Performance Benchmarking Tools

Use a mix of system and emulator tools to benchmark steady-state and peak loads. Run native tools like top, htop, perf, or Windows Task Manager to record CPU and memory during a run. Capture GPU metrics with radeontop, nvidia-smi, or Android GPU profiling if you use a mobile build.

Within Sudachi, enable any built-in FPS counters and frame timing outputs. Run fixed workloads (same scene or level) and record:

  • average FPS
  • 1% and 0.1% lows
  • CPU/GPU utilization Repeat tests after changing one setting, such as shader cache, CPU affinity, or thread count, so you can attribute gains or regressions.

Automate runs with scripts that start the emulator, load a save state or ROM, run for a fixed time, then collect logs and metrics. Store results in CSV for easy comparison and charting.

Error Handling Best Practices

Always reproduce errors in a controlled environment before changing settings. Note exact build version, GPU driver, and Sudachi config file used. Reproduction steps should include the ROM, save state, and exact input sequence.

When you hit crashes or rendering faults, isolate variables: disable mods, switch rendering backends, and revert to default config.

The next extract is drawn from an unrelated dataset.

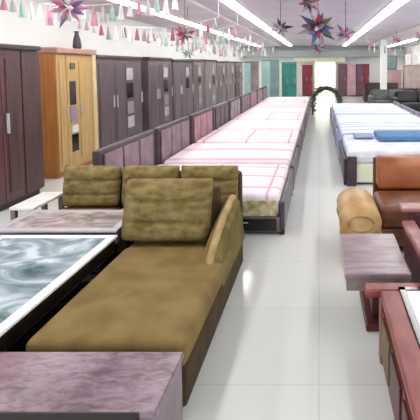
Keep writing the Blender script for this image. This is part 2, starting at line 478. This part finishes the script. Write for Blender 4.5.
# ------------------------------------------------------------------ glass tables on the left
def glass_table(label, x0, y0, x1, y1, z, glass, edge, legm, apron_m, group='patterned glass-top tables'):
    t = thing('glass_table', label, 'table', ((x0+x1)/2, (y0+y1)/2, 0), 0, group)
    w, d = (x1-x0)/2, (y1-y0)/2
    obj('apron', box(-w+.03, -d+.03, z-.12, w-.012, d-.03, z-.02, .006), apron_m, t)
    fr = bmesh.new(); e = .06
    add_box(fr, -w, -d, z-.02, -w+e, d, z, .004); add_box(fr, w-e, -d, z-.02, w, d, z, .004)
    add_box(fr, -w+e, -d, z-.02, w-e, -d+e, z, .004); add_box(fr, -w+e, d-e, z-.02, w-e, d, z, .004)
    obj('edge_frame', fr, edge, t)
    obj('glass_top', box(-w+e, -d+e, z-.018, w-e, d-e, z-.002), glass, t)
    obj('shelf', box(-w+.06, -d+.06, .14, w-.05, d-.06, .165), legm, t)
    for sx in (-1, 1):
        for sy in (-1, 1):
            bm = bmesh.new(); cx, cy = sx*(w-.07), sy*(d-.07)
            add_box(bm, cx-.03, cy-.03, 0, cx+.03, cy+.03, z-.12, .006)
            obj('leg', bm, legm, t)
    return t
glass_table('low table with blue-grey patterned glass top and white rim, left of the chaise', -2.42, 2.06, -1.53, 3.34, .5, M['glass_blue'], M['steel_edge'], M['black'], M['black'])
glass_table('low grey glass-top table between the blue table and the olive sofa', -2.52, 3.38, -1.56, 3.88, .52, M['glass_grey'], M['silver'], M['black'], M['grey_wood2'])
t = thing('side_table', 'small white side table at the left end of the olive sofa', 'table', (-2.64, 4.16, 0))
obj('table_top', box(-.11, -.25, .5, .11, .25, .53, .008), M['white'], t)
for sx in (-.085, .085):
    for sy in (-.22, .22):
        obj('leg', box(sx-.02, sy-.02, 0, sx+.02, sy+.02, .5), M['grey_wood2'], t)
obj('shelf', box(-.08, -.2, .2, .08, .2, .22), M['mauve_panel'], t)

# ------------------------------------------------------------------ mauve bench in front
t = thing('low_cabinet', 'low mauve patterned-top cabinet at the foot of the chaise', 'cabinet', (-1.4, 1.66, 0))
obj('carcass', box(-.72, .015, .05, .755, .36, .41), M['bench_side'], t)
obj('cabinet_top', box(-.74, 0, .41, .765, .37, .44, .006), M['bench'], t)
obj('edge_band', box(-.74, -.006, .40, .70, 0, .438), M['dark_leg'], t)
obj('plinth', box(-.7, .04, 0, .72, .34, .05), M['dark_leg'], t)
for k in range(3):
    x = -.70+k*.475
    d = obj('drawer', box(x+.01, 0, .08, x+.465, .015, .38, .004), M['bench_front'], t)
    obj('handle', box(x+.16, -.02, .22, x+.31, 0, .235, .004), M['silver'], d)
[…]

Use binary search of config changes—toggle half the modified options—to find the cause quickly.

Keep a checklist for each issue:

  • exact error text or crash dump
  • timestamped logs
  • hardware and driver versions
  • steps to reproduce Share concise bug reports with those items. That reduces back-and-forth and speeds fixes.

Advanced Logging Configuration

Enable structured logs with timestamps, thread IDs, and severity levels to trace multi-threaded issues. Configure log verbosity per subsystem (graphics, audio, input) to avoid noise: set graphics to DEBUG only when investigating rendering, keep audio at WARN for normal runs.

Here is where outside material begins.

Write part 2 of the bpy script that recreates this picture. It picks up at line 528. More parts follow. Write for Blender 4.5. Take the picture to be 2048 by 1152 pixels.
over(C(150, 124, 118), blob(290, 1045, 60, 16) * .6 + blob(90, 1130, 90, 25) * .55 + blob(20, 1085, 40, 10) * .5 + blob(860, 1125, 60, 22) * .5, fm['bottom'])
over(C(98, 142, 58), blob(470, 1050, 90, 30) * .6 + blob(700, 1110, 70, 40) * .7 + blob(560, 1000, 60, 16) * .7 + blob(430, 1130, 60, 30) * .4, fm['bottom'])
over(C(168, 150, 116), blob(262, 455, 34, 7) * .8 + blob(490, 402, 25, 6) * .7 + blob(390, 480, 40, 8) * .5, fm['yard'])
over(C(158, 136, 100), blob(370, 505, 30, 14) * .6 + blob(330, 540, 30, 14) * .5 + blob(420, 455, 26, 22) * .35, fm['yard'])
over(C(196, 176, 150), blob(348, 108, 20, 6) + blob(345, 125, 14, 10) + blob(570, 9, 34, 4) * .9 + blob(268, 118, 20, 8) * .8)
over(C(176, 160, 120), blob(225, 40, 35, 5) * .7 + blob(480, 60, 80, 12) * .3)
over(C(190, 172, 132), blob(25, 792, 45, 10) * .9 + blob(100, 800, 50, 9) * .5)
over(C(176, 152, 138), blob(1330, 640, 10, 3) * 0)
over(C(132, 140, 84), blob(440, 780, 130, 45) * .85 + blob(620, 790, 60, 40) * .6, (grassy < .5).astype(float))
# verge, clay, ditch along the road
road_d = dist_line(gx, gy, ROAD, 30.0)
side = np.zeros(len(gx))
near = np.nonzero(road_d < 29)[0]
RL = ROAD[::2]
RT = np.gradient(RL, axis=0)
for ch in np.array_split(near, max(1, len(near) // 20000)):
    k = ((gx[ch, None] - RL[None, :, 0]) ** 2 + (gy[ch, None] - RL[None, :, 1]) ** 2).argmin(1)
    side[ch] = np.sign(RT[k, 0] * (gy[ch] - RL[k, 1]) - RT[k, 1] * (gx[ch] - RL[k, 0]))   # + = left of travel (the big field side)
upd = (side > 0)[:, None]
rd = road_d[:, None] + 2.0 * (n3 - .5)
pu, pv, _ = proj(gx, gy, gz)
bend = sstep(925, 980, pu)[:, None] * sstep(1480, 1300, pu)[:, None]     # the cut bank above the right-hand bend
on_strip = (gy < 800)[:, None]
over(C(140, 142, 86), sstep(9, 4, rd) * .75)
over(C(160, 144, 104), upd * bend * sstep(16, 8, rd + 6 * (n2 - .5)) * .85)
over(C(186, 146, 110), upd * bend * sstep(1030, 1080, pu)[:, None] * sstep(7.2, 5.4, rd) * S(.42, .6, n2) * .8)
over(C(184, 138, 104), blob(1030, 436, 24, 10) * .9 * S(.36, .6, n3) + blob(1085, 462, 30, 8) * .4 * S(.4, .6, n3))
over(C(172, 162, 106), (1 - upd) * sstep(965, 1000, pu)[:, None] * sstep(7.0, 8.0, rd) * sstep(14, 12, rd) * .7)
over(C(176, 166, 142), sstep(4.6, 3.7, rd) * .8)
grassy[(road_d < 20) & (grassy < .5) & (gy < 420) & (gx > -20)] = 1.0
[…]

Direct logs to rotating files to prevent disk bloat. Use a naming scheme like sudachi_YYYYMMDD_HHMM.log and keep a 5-10 file rotation. If you need deeper detail, enable stack traces and module-level tracing temporarily.

Parse logs with command-line tools: grep for error keywords, awk to extract timestamps, and sed to normalize paths. For long-term analysis, push logs into an ELK stack or a simple CSV consumer so you can filter by session, build, or config profile.